Когда царский посол прибыл в Дерпт, чтобы ратифицировать договор, то ливонцы начали тянуть время, поскольку не желали становиться данниками Ивана IV. В итоге решили грамоту подписать, но при вручении объявить, договорной силы она не имеет, поскольку для этого необходимо согласие германского императора. Но государев человек только ухмыльнулся на немецкие уловки: «Царю моему нет дела до Императора! – сказал Посол. – Дайте мне только бумагу, дадите и серебро» (Н. М. Карамзин). А по прибытии в Москву доложил куда следует о вражьих происках. Что же касается Ивана Васильевича, то он с тех пор прибавил к своему титулу (и так не маленькому) – государь Ливонской земли. Так и писался отныне в грамотах да указах.

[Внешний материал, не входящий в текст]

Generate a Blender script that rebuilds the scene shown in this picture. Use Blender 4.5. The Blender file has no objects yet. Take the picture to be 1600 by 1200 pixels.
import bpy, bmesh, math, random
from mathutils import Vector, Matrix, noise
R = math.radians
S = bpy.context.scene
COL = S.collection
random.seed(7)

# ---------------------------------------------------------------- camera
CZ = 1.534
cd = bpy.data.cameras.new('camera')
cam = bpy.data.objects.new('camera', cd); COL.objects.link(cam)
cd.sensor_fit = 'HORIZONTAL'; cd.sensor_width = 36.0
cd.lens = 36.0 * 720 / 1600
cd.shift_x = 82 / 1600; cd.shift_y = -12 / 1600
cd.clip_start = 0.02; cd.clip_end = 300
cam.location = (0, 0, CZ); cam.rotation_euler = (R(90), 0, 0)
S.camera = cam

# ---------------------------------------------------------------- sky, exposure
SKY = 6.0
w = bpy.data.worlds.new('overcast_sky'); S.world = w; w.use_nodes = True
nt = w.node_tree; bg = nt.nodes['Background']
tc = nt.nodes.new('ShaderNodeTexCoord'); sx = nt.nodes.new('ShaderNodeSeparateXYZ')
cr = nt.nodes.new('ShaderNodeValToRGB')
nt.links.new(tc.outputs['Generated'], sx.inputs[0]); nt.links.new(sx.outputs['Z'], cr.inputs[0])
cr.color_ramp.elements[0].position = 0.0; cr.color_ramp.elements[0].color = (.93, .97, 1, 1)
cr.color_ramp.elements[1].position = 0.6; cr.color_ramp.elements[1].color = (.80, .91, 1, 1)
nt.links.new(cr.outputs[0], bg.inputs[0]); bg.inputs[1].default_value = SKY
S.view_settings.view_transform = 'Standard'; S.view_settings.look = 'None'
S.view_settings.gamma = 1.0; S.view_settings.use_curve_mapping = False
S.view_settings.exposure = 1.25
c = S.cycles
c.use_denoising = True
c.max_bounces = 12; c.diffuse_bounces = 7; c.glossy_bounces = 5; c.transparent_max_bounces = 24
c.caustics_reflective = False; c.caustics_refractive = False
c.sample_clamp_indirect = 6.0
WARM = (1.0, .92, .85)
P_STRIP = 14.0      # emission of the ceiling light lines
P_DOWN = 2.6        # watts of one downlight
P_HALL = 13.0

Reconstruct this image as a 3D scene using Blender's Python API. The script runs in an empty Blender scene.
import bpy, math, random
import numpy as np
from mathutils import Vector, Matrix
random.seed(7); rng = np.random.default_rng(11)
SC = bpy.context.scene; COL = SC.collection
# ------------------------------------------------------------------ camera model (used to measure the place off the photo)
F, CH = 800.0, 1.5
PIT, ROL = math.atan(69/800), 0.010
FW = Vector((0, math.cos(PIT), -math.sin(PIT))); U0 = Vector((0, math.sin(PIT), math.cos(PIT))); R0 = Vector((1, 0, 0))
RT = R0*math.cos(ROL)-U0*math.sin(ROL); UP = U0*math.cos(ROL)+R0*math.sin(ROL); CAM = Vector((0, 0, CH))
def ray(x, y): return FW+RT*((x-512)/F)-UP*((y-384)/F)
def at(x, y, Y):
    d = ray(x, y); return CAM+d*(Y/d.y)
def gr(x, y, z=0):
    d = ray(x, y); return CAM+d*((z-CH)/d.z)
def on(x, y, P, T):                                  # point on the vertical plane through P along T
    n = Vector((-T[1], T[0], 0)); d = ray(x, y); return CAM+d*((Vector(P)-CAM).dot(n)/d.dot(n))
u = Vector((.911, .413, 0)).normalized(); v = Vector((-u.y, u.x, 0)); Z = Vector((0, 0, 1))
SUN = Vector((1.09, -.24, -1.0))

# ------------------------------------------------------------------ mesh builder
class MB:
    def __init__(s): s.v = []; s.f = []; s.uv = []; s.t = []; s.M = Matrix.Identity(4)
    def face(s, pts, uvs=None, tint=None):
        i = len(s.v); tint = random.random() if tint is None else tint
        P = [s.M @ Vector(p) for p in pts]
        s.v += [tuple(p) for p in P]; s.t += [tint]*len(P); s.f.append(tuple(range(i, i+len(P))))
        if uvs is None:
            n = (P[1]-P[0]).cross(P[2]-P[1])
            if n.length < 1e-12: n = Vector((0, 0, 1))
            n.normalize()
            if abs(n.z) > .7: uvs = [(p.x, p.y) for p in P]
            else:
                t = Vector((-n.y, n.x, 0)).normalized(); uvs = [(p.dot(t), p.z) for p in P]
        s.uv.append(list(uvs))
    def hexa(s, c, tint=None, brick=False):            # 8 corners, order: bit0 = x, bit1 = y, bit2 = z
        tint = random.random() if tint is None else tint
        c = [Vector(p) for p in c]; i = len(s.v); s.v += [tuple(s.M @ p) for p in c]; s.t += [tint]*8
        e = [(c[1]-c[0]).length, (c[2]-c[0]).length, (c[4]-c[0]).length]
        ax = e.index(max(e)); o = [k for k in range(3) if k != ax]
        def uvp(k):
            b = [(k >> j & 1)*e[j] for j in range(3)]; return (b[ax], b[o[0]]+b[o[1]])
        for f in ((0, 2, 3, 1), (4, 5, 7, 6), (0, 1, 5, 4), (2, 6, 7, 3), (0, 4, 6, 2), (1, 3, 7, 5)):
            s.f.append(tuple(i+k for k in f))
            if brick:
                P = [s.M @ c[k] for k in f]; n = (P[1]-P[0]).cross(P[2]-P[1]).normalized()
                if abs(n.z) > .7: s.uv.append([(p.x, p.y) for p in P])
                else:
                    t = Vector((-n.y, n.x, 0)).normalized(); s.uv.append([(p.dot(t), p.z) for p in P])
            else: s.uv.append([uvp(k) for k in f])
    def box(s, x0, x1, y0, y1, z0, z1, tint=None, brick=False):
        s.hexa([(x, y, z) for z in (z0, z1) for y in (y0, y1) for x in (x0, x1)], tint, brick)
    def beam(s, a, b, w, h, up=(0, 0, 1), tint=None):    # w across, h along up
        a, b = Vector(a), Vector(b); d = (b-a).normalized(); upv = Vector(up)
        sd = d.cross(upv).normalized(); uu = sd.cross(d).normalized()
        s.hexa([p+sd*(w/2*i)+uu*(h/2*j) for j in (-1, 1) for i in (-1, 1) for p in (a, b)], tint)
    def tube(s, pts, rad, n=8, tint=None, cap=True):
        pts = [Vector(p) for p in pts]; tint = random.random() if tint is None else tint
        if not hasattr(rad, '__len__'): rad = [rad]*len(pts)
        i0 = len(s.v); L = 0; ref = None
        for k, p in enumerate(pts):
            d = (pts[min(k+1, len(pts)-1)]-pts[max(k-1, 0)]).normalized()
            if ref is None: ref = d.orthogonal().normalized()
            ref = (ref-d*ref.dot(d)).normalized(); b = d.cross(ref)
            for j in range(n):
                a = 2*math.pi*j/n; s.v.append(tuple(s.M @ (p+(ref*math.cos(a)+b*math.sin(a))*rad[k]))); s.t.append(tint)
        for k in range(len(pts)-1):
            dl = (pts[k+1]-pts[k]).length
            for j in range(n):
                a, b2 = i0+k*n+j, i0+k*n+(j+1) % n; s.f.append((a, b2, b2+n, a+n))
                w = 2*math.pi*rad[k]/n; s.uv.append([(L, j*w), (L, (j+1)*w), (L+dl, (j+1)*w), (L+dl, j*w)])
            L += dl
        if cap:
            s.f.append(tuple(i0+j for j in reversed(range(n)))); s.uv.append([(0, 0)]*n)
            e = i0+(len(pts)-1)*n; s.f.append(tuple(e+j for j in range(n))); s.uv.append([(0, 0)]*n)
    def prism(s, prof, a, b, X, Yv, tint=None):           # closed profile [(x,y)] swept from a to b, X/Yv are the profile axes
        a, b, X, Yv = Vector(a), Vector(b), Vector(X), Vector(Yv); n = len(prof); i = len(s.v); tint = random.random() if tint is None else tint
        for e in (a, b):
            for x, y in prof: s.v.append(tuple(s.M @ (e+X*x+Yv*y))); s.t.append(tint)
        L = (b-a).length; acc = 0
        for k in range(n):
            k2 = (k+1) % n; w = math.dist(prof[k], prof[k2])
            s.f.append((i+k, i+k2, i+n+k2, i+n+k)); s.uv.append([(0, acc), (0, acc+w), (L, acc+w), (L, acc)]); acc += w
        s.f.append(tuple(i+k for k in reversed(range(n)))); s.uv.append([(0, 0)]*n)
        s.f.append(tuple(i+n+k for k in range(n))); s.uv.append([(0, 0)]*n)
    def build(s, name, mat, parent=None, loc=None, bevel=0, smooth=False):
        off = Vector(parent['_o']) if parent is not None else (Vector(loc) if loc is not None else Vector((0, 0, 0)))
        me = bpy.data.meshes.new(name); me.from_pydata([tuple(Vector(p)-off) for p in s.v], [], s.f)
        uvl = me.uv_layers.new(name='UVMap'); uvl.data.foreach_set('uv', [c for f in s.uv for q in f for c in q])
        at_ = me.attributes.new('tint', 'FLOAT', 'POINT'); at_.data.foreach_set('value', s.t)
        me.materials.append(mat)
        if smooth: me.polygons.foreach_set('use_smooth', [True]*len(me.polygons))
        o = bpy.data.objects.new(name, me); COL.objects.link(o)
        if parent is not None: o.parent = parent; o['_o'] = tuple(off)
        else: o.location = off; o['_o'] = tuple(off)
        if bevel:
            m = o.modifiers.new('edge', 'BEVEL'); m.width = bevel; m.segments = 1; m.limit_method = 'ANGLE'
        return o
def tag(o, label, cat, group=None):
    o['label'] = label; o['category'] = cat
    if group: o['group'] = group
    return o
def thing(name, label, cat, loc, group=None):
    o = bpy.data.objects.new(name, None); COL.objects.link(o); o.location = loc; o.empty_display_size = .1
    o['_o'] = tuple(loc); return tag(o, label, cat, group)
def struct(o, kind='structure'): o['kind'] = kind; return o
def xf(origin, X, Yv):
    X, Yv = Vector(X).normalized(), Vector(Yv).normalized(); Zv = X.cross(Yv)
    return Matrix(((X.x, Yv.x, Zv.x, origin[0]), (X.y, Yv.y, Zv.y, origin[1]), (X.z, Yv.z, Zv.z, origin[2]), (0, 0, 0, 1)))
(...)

Прошло совсем немного времени, и к русскому царю вновь явились послы от магистра Вильгельма фон Фюрстенберга. В этот раз они стали просить об облегчении дани. Но это был уже перебор. Утомили своим словоблудием ливонцы Ивана Васильевича.
«Посольствами, учтивыми словами, льстивыми обещаниями, и навлекли на себя ужасное двадцатипятилетнее бедствие, в коем, среди развалин и могил, пал ветхий Орден как утлое дерево» (Н. М. Карамзин).
Царь их даже слушать не стал, велел вести дело боярам, а сам демонстративно распорядился готовиться к войне.
В январе 1558 года государева рать, где основную массу составляли служилые татары и представители народов Поволжья, вторглась в Ливонию. Царь знал, что делал, когда посылал на врага войско, состоявшее преимущественно из мобильных легковооруженных всадников. Большая война с осадой городов и полевыми сражениями в данный момент была ему не нужна, а вот пройтись по вражеской территории быстрыми отрядами татарской конницы, которые как метлой выметут у ливонцев все их добро, нажитое непосильным трудом, было вполне приемлемо. Нагнать на немцев страху, посеять смятение в их душах перед решающей кампанией, нанести максимально возможный материальный урон врагу – вот чего в данный момент добивался Иван IV. И надо сказать, это ему удалось.